Two “National Public Opinion” surveys commissioned by the CPB, but whose results have been buried by Tomlinson, indicate that the overwhelming majority of the US public is satisfied with PBS programming and that the “majority of the US adult population does not believe that the news and information programming on public broadcasting is biased. The plurality of Americans indicate that there is no apparent bias one way or the other, while approximately one-in-five detect a liberal bias and approximately one-in-ten detect a conservative bias.” Public broadcasting had an 80 percent “favorable” rating and “more than half of those surveyed believed that PBS news and information programming was more ‘trustworthy’ than news shows on the commercial networks” (Center for Digital Democracy).
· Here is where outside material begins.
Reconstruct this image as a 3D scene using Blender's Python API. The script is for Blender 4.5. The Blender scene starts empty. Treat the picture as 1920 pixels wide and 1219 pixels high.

The notion of a liberal “bias” in the mass media is a favorite theme of the ultra-right. By any objective standard, this is a laughable claim. The American media, with the exception of PBS, is owned outright by a handful of corporate conglomerates. Its leading figures are multimillionaires who unfailingly defend the interests of big business.
The ability of the Bush administration to launch an illegal war in Iraq on the basis of lies is a testament to the failure of the American media to perform any of its supposed functions in a democratic society. The range of political views offered in the American media, including PBS and NPR, runs the gamut, to paraphrase Dorothy Parker, “from A to B.” The same small crowd of establishment “talking heads” makes the rounds of the television news and interview programs, offering apologetics in one fashion or another for the policies carried out in the interests of America’s ruling elite.
No voice is given in the American mass media to serious opposition. Socialist and left-wing voices are systematically excluded from the airwaves, private or public. No genuine reflection of popular sentiment is even permitted to make its presence felt. According to recent opinion polls, only 40 percent of the population supports Bush’s Iraq war policy. But the opinions and feelings of the remaining 60 percent (or 50 percent, or 70 percent, or whatever the percentage might be) find virtually no reflection in television and radio broadcasts.